== Source material ==
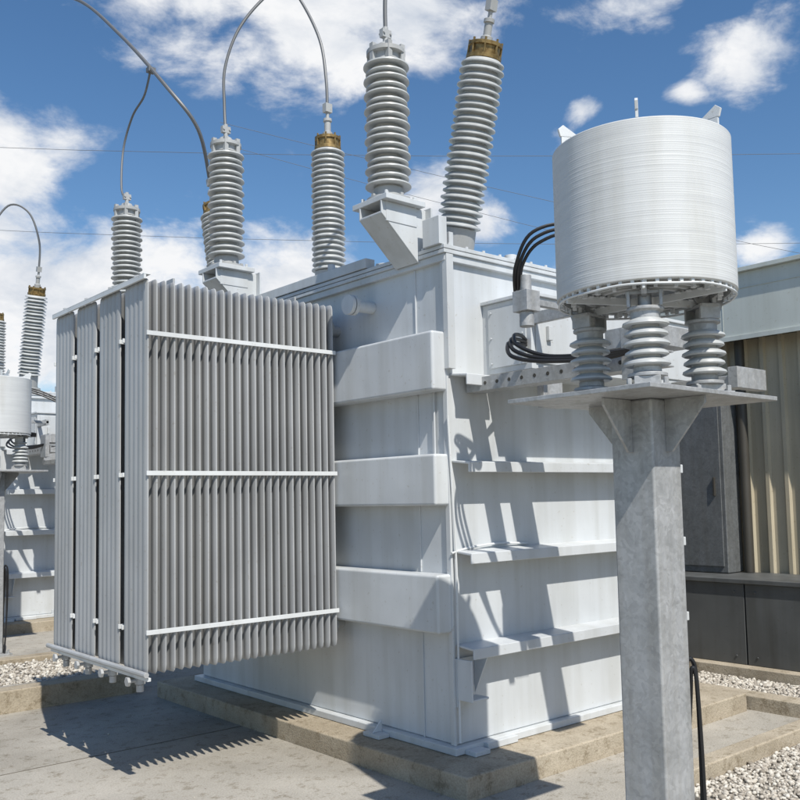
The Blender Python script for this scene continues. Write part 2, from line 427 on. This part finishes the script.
for q in (-.28*fw,.15*fw-.27*lt,.13*fw+.25*lt):
    p=c0+q;M=Matrix.Translation(p)
    zb=2.29
    ang=math.atan2(q.y,q.x);MR=M@Matrix.Rotation(ang,4,'Z')
    f.box(-.095,.095,-.095,.095,zb,zb+.018,0,MR)
    f.box(-.075,.075,-.055,.055,zb+.018,zb+.055,0,MR)
    for dx in (-.075,.075):
        for dy in (-.075,.075): f.cyl(MR@V((dx,dy,zb+.018)),MR@V((dx,dy,zb+.045)),.012,6)
    f.lathe([(0,zb+.055),(.085,zb+.055),(.085,zb+.07),(.06,zb+.075),(.06,zb+.10),(0,zb+.10)],24,M,0)
    z9=zb+.092
    prof=[(0,z9),(.055,z9)];n=5;pz=.043
    for i in range(n):
        z=z9+.005+i*pz;Rr=.100 if i%2==0 else .094
        prof+=[(.055,z),(.058,z+.010),(Rr-.010,z+.006),(Rr,z+.012),(Rr-.003,z+.022),(.066,z+.038)]
    prof+=[(.055,z9+.005+n*pz),(0,z9+.005+n*pz)]
    t.lathe(prof,36,M,0)
    z=z9+.005+n*pz
    f.lathe([(0,z-.005),(.064,z-.005),(.064,z+.025),(.08,z+.03),(.08,z+.044),(.03,z+.048),(.028,z+.12),(0,z+.12)],24,M,0)
    f.box(-.05,.05,-.075,-.06,z+.044,z+.115,0,MR);f.box(-.05,.05,.06,.075,z+.044,z+.115,0,MR);f.box(-.045,.045,-.08,.08,z+.10,z+.115,0,MR)
    f.prism([(.0,-.012,z+.09),(.09,-.012,z+.09),(.12,-.012,z+.17),(-.06,-.012,z+.17)],(0,.024,0),0,MR)
t.obj("support_insulators",[M_PORC],A);f.obj("insulator_fittings",[M_GALV],A,.003)
t=MB();t.box(-1.187,-.158,-2.40,-1.634,2.268,2.288);t.obj("mounting_plate",[M_GALV],A,.003)
t=MB();pxc,pyc,w=-.72,-2.05,.11
t.box(pxc-w,pxc+w,pyc-w,pyc+w,.02,2.267);t.obj("steel_post",[M_GALV],A,.012,seg=4)
t=MB()
for ang in range(4):
    M=Matrix.Translation((pxc,pyc,0))@Matrix.Rotation(math.pi/2*ang,4,'Z')
    t.prism([(w,-.007,2.266),(w+.20,-.007,2.266),(w+.20,-.007,2.235),(w+.03,-.007,2.03),(w,-.007,2.03)],(0,.014,0),0,M)
t.box(pxc-.2,pxc+.2,pyc-.2,pyc+.2,.0,.022)
for dx in (-.16,.16):
    for dy in (-.16,.16): t.cyl((pxc+dx,pyc+dy,.02),(pxc+dx,pyc+dy,.07),.014,6)
t.obj("gussets_and_base",[M_GALV],A,.002)
t=MB()
t.tube([(-.595,-2.16,0.02),(-.575,-2.17,.45),(-.56,-2.16,.95),(-.575,-2.15,1.09),(-.60,-2.13,1.03),(-.60,-2.12,.5),(-.60,-2.12,.02)],.010,8)
t.tube([(-.60,-2.19,0.02),(-.58,-2.185,.5),(-.585,-2.175,.98),(-.60,-2.16,1.06),(-.59,-2.14,.9),(-.6,-2.10,.4)],.009,8)
t.obj("earthing_cable",[M_BLACK],A)

def dup(par,name,loc):
    e=empty(name,loc)
    for ch in list(par.children):
        c=ch.copy();S.collection.objects.link(c);c.parent=e
    return e
dup(T,"power_transformer.001",(0,9.6,0));dup(A,"air_core_reactor.001",(0,9.6,0))

# ================================================================ SETTING
def slab(name,boxes,mat,bev=.01):
    t=MB()
    for b in boxes: t.box(*b)
    return t.obj(name,[mat],None,bev)
g=MB();g.add([(-300,-300,-.02),(300,-300,-.02),(300,300,-.02),(-300,300,-.02)],[(0,1,2,3)]);g.obj("ground",[M_EARTH])
slab("concrete_yard",[(-14,14,-14,30,-.015,0)],M_CONC,0)
slab("yard_expansion_joint",[(-14,-.33,2.2,2.209,-.01,.003),(-14,.0,-2.6,-2.59,-.01,.003)],M_JOINT,0)
slab("transformer_pad",[(-.32,3.0,-.42,3.78,-.01,.148)],M_PAD,.014)
slab("transformer_pad.001",[(-.32,3.0,9.18,13.4,-.01,.148)],M_PAD,.012)
slab("concrete_curb",[(.55,4.0,-1.22,-1.08,-.01,.12)],M_PAD,.012)
slab("concrete_curb.001",[(3.05,3.25,-1.075,2.2,-.01,.12)],M_PAD,.012)
slab("concrete_curb.002",[(-8,-.33,4.1,4.3,-.01,.20)],M_PAD,.012)
slab("concrete_curb.003",[(-8,-.33,6.3,6.5,-.01,.12)],M_PAD,.012)
slab("concrete_walkway",[(-8,-.33,4.302,4.9,-.01,.10)],M_CONC,.01)
slab("gravel_bed",[(.7,8,-8,-1.222,-.01,.02),(3.252,4.05,-1.07,2.2,-.01,.03),(-7.9,-.3,4.903,6.29,-.01,.06)],M_GRAVB,0)
def stones(name,regs):
    ph=(1+5**.5)/2
    base=np.array([(-1,ph,0),(1,ph,0),(-1,-ph,0),(1,-ph,0),(0,-1,ph),(0,1,ph),(0,-1,-ph),(0,1,-ph),(ph,0,-1),(ph,0,1),(-ph,0,-1),(-ph,0,1)])/1.9
    tri=np.array([(0,11,5),(0,5,1),(0,1,7),(0,7,10),(0,10,11),(1,5,9),(5,11,4),(11,10,2),(10,7,6),(7,1,8),(3,9,4),(3,4,2),(3,2,6),(3,6,8),(3,8,9),(4,9,5),(2,4,11),(6,2,10),(8,6,7),(9,8,1)])
    VS=[];n=0
    for x0,x1,y0,y1,z,cnt,sz in regs:
        c=np.stack([rng.uniform(x0,x1,cnt),rng.uniform(y0,y1,cnt),z+rng.uniform(0,sz*.9,cnt)],1)
        sc=sz*rng.uniform(.4,1.1,(cnt,1,1))*rng.uniform(.6,1.3,(cnt,1,3))
        b=base[None]*sc*rng.uniform(.8,1.2,(cnt,12,1))
        a=rng.uniform(0,6.28,cnt);ca,sa=np.cos(a),np.sin(a)
        xx=b[:,:,0]*ca[:,None]-b[:,:,1]*sa[:,None];yy=b[:,:,0]*sa[:,None]+b[:,:,1]*ca[:,None]
        VS.append(np.stack([xx,yy,b[:,:,2]*.8],2)+c[:,None]);n+=cnt
    vv=np.concatenate(VS).reshape(-1,3)
    ff=(tri[None]+12*np.arange(n)[:,None,None]).reshape(-1,3)
    me=bpy.data.meshes.new(name)
    me.vertices.add(len(vv));me.vertices.foreach_set("co",vv.ravel())
    me.loops.add(len(ff)*3);me.loops.foreach_set("vertex_index",ff.ravel().astype(np.int32))
    me.polygons.add(len(ff));me.polygons.foreach_set("loop_start",np.arange(0,len(ff)*3,3,dtype=np.int32))
    me.update(calc_edges=True);me.validate()
    at=me.attributes.new("tone",'FLOAT','POINT');at.data.foreach_set("value",np.repeat(rng.uniform(0,1,n),12).astype(np.float32))
    me.materials.append(M_STONE)
    o=bpy.data.objects.new(name,me);S.collection.objects.link(o)
stones("gravel",[(.72,5,-3.2,-1.24,.02,20000,.018),(3.27,4.04,-1.05,2.1,.03,6000,.02),(-5,-.35,4.92,6.27,.06,5500,.022),(-3,2.9,-1.05,3.9,0.0,50,.009)])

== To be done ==
Would you return the data exactly as written, without the pictures?

== Solution for this problem ==
The Blender Python script for this scene continues. Write part 2, from line 427 on. This part finishes the script.
for q in (-.28*fw,.15*fw-.27*lt,.13*fw+.25*lt):
    p=c0+q;M=Matrix.Translation(p)
    zb=2.29
    ang=math.atan2(q.y,q.x);MR=M@Matrix.Rotation(ang,4,'Z')
    f.box(-.095,.095,-.095,.095,zb,zb+.018,0,MR)
    f.box(-.075,.075,-.055,.055,zb+.018,zb+.055,0,MR)
    for dx in (-.075,.075):
        for dy in (-.075,.075): f.cyl(MR@V((dx,dy,zb+.018)),MR@V((dx,dy,zb+.045)),.012,6)
    f.lathe([(0,zb+.055),(.085,zb+.055),(.085,zb+.07),(.06,zb+.075),(.06,zb+.10),(0,zb+.10)],24,M,0)
    z9=zb+.092
    prof=[(0,z9),(.055,z9)];n=5;pz=.043
    for i in range(n):
        z=z9+.005+i*pz;Rr=.100 if i%2==0 else .094
        prof+=[(.055,z),(.058,z+.010),(Rr-.010,z+.006),(Rr,z+.012),(Rr-.003,z+.022),(.066,z+.038)]
    prof+=[(.055,z9+.005+n*pz),(0,z9+.005+n*pz)]
    t.lathe(prof,36,M,0)
    z=z9+.005+n*pz
    f.lathe([(0,z-.005),(.064,z-.005),(.064,z+.025),(.08,z+.03),(.08,z+.044),(.03,z+.048),(.028,z+.12),(0,z+.12)],24,M,0)
    f.box(-.05,.05,-.075,-.06,z+.044,z+.115,0,MR);f.box(-.05,.05,.06,.075,z+.044,z+.115,0,MR);f.box(-.045,.045,-.08,.08,z+.10,z+.115,0,MR)
    f.prism([(.0,-.012,z+.09),(.09,-.012,z+.09),(.12,-.012,z+.17),(-.06,-.012,z+.17)],(0,.024,0),0,MR)
t.obj("support_insulators",[M_PORC],A);f.obj("insulator_fittings",[M_GALV],A,.003)
t=MB();t.box(-1.187,-.158,-2.40,-1.634,2.268,2.288);t.obj("mounting_plate",[M_GALV],A,.003)
t=MB();pxc,pyc,w=-.72,-2.05,.11
t.box(pxc-w,pxc+w,pyc-w,pyc+w,.02,2.267);t.obj("steel_post",[M_GALV],A,.012,seg=4)
t=MB()
for ang in range(4):
    M=Matrix.Translation((pxc,pyc,0))@Matrix.Rotation(math.pi/2*ang,4,'Z')
    t.prism([(w,-.007,2.266),(w+.20,-.007,2.266),(w+.20,-.007,2.235),(w+.03,-.007,2.03),(w,-.007,2.03)],(0,.014,0),0,M)
t.box(pxc-.2,pxc+.2,pyc-.2,pyc+.2,.0,.022)
for dx in (-.16,.16):
    for dy in (-.16,.16): t.cyl((pxc+dx,pyc+dy,.02),(pxc+dx,pyc+dy,.07),.014,6)
t.obj("gussets_and_base",[M_GALV],A,.002)
t=MB()
t.tube([(-.595,-2.16,0.02),(-.575,-2.17,.45),(-.56,-2.16,.95),(-.575,-2.15,1.09),(-.60,-2.13,1.03),(-.60,-2.12,.5),(-.60,-2.12,.02)],.010,8)
t.tube([(-.60,-2.19,0.02),(-.58,-2.185,.5),(-.585,-2.175,.98),(-.60,-2.16,1.06),(-.59,-2.14,.9),(-.6,-2.10,.4)],.009,8)
t.obj("earthing_cable",[M_BLACK],A)

def dup(par,name,loc):
    e=empty(name,loc)
    for ch in list(par.children):
        c=ch.copy();S.collection.objects.link(c);c.parent=e
    return e
dup(T,"power_transformer.001",(0,9.6,0));dup(A,"air_core_reactor.001",(0,9.6,0))

# ================================================================ SETTING
def slab(name,boxes,mat,bev=.01):
    t=MB()
    for b in boxes: t.box(*b)
    return t.obj(name,[mat],None,bev)
g=MB();g.add([(-300,-300,-.02),(300,-300,-.02),(300,300,-.02),(-300,300,-.02)],[(0,1,2,3)]);g.obj("ground",[M_EARTH])
slab("concrete_yard",[(-14,14,-14,30,-.015,0)],M_CONC,0)
slab("yard_expansion_joint",[(-14,-.33,2.2,2.209,-.01,.003),(-14,.0,-2.6,-2.59,-.01,.003)],M_JOINT,0)
slab("transformer_pad",[(-.32,3.0,-.42,3.78,-.01,.148)],M_PAD,.014)
slab("transformer_pad.001",[(-.32,3.0,9.18,13.4,-.01,.148)],M_PAD,.012)
slab("concrete_curb",[(.55,4.0,-1.22,-1.08,-.01,.12)],M_PAD,.012)
slab("concrete_curb.001",[(3.05,3.25,-1.075,2.2,-.01,.12)],M_PAD,.012)
slab("concrete_curb.002",[(-8,-.33,4.1,4.3,-.01,.20)],M_PAD,.012)
slab("concrete_curb.003",[(-8,-.33,6.3,6.5,-.01,.12)],M_PAD,.012)
slab("concrete_walkway",[(-8,-.33,4.302,4.9,-.01,.10)],M_CONC,.01)
slab("gravel_bed",[(.7,8,-8,-1.222,-.01,.02),(3.252,4.05,-1.07,2.2,-.01,.03),(-7.9,-.3,4.903,6.29,-.01,.06)],M_GRAVB,0)
def stones(name,regs):
    ph=(1+5**.5)/2
    base=np.array([(-1,ph,0),(1,ph,0),(-1,-ph,0),(1,-ph,0),(0,-1,ph),(0,1,ph),(0,-1,-ph),(0,1,-ph),(ph,0,-1),(ph,0,1),(-ph,0,-1),(-ph,0,1)])/1.9
    tri=np.array([(0,11,5),(0,5,1),(0,1,7),(0,7,10),(0,10,11),(1,5,9),(5,11,4),(11,10,2),(10,7,6),(7,1,8),(3,9,4),(3,4,2),(3,2,6),(3,6,8),(3,8,9),(4,9,5),(2,4,11),(6,2,10),(8,6,7),(9,8,1)])
    VS=[];n=0
    for x0,x1,y0,y1,z,cnt,sz in regs:
        c=np.stack([rng.uniform(x0,x1,cnt),rng.uniform(y0,y1,cnt),z+rng.uniform(0,sz*.9,cnt)],1)
        sc=sz*rng.uniform(.4,1.1,(cnt,1,1))*rng.uniform(.6,1.3,(cnt,1,3))
        b=base[None]*sc*rng.uniform(.8,1.2,(cnt,12,1))
        a=rng.uniform(0,6.28,cnt);ca,sa=np.cos(a),np.sin(a)
        xx=b[:,:,0]*ca[:,None]-b[:,:,1]*sa[:,None];yy=b[:,:,0]*sa[:,None]+b[:,:,1]*ca[:,None]
        VS.append(np.stack([xx,yy,b[:,:,2]*.8],2)+c[:,None]);n+=cnt
    vv=np.concatenate(VS).reshape(-1,3)
    ff=(tri[None]+12*np.arange(n)[:,None,None]).reshape(-1,3)
    me=bpy.data.meshes.new(name)
    me.vertices.add(len(vv));me.vertices.foreach_set("co",vv.ravel())
    me.loops.add(len(ff)*3);me.loops.foreach_set("vertex_index",ff.ravel().astype(np.int32))
    me.polygons.add(len(ff));me.polygons.foreach_set("loop_start",np.arange(0,len(ff)*3,3,dtype=np.int32))
    me.update(calc_edges=True);me.validate()
    at=me.attributes.new("tone",'FLOAT','POINT');at.data.foreach_set("value",np.repeat(rng.uniform(0,1,n),12).astype(np.float32))
    me.materials.append(M_STONE)
    o=bpy.data.objects.new(name,me);S.collection.objects.link(o)
stones("gravel",[(.72,5,-3.2,-1.24,.02,20000,.018),(3.27,4.04,-1.05,2.1,.03,6000,.02),(-5,-.35,4.92,6.27,.06,5500,.022),(-3,2.9,-1.05,3.9,0.0,50,.009)])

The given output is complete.